DIRECTIONS –
Up to and including the line with "from mathutils import Vector, Matrix", reproduce the listing below exactly, beginning at its first line.

RECORDED INFORMATION –
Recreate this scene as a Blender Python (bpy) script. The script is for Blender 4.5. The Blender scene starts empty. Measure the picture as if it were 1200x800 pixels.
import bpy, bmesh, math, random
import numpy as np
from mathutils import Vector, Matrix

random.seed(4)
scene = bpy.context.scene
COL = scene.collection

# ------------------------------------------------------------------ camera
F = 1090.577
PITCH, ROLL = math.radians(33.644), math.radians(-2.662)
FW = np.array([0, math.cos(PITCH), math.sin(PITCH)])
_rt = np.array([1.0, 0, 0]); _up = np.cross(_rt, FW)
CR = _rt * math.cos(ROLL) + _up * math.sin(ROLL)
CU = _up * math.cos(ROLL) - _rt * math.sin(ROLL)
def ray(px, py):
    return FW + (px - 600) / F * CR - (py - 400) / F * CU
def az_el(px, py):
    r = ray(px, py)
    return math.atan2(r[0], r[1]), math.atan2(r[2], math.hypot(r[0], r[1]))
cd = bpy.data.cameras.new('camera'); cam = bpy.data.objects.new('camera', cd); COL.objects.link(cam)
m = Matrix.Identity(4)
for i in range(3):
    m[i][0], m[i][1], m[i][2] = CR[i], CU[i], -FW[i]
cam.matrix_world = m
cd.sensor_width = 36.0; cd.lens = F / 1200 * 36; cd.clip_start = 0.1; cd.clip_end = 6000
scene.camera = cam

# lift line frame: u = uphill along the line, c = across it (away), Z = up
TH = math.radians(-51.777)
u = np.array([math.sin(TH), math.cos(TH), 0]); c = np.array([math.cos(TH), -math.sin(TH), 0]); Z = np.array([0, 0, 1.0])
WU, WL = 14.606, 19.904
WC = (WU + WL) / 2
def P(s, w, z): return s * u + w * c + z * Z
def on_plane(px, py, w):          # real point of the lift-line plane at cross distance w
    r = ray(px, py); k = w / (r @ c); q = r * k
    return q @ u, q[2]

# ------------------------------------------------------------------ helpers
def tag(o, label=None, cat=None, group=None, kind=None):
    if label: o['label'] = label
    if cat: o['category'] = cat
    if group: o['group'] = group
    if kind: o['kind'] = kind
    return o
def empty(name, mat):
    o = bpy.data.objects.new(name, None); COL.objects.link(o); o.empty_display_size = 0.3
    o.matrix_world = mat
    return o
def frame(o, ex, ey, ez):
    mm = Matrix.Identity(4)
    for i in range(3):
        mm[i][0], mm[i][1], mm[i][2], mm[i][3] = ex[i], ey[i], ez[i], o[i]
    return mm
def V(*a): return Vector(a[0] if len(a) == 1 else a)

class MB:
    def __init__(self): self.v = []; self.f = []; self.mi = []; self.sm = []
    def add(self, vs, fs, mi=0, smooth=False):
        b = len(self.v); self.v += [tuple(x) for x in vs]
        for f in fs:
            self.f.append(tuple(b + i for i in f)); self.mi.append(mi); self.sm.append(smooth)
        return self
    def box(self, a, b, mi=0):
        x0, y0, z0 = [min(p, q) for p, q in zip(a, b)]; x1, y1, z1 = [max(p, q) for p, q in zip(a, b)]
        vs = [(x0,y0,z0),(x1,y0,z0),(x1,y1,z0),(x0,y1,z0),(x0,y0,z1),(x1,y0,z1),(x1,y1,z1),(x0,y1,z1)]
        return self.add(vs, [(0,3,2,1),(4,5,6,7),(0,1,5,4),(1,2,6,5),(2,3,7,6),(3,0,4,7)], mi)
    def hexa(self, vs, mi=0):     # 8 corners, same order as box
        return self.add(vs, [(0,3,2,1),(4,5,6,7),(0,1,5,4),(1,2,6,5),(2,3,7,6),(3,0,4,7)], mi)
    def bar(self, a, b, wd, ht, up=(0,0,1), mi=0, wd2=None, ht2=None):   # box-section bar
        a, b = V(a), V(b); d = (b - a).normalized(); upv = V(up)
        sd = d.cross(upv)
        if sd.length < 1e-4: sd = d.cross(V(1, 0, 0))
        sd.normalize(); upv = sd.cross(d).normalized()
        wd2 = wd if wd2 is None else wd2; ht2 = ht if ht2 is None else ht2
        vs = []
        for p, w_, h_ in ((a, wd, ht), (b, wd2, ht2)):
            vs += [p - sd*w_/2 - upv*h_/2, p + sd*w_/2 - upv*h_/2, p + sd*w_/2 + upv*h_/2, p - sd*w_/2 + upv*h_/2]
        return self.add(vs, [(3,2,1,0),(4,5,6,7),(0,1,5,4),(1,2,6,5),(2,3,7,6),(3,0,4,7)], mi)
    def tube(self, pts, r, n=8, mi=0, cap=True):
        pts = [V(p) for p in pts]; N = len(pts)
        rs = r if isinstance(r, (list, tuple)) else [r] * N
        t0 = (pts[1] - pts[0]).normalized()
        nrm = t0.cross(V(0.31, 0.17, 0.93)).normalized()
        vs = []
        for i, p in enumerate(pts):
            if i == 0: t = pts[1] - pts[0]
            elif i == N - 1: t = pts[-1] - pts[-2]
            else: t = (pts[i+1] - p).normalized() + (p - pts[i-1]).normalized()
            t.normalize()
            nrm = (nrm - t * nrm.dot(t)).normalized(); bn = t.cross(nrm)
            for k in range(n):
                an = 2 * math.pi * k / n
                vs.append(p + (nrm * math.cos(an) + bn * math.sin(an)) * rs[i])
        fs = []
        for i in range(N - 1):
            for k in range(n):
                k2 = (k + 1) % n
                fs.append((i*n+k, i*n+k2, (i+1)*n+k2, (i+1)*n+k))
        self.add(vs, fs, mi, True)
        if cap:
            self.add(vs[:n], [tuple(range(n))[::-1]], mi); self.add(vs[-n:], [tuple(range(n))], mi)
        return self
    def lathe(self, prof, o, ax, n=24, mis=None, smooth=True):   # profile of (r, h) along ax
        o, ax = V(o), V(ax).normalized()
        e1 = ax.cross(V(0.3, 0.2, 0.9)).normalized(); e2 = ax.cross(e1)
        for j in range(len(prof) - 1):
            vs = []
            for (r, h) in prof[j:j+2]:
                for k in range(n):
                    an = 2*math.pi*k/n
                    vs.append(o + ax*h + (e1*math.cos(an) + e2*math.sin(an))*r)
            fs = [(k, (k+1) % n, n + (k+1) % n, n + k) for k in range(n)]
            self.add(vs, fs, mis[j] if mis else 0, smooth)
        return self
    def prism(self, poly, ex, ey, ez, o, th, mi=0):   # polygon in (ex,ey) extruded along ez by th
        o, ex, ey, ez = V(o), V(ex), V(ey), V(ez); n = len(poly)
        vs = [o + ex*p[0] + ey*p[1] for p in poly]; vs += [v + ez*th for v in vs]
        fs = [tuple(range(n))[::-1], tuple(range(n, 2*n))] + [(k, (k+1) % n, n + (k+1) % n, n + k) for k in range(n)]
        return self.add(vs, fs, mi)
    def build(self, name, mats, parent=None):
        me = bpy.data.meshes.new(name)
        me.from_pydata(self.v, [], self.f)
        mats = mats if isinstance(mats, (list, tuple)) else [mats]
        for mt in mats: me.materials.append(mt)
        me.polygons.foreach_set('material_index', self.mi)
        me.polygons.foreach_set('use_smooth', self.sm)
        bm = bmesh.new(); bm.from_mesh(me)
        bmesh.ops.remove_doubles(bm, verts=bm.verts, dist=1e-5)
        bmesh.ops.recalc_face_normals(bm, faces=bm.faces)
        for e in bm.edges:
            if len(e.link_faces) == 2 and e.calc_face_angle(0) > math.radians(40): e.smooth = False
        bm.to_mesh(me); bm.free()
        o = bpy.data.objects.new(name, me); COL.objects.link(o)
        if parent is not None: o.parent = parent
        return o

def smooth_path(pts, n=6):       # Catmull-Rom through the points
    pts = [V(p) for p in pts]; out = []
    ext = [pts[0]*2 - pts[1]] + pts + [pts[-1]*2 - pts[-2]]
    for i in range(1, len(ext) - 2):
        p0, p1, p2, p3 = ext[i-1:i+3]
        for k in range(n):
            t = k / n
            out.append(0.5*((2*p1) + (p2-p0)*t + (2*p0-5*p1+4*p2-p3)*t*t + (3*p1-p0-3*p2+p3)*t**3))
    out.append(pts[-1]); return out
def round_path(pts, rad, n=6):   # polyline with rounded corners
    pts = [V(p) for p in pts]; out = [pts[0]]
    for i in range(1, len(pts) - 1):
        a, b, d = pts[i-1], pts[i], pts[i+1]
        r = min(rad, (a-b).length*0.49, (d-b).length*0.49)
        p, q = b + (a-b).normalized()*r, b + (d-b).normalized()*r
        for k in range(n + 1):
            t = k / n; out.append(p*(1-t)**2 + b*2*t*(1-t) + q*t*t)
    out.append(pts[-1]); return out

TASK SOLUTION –
Recreate this scene as a Blender Python (bpy) script. The script is for Blender 4.5. The Blender scene starts empty. Measure the picture as if it were 1200x800 pixels.
import bpy, bmesh, math, random
import numpy as np
from mathutils import Vector, Matrix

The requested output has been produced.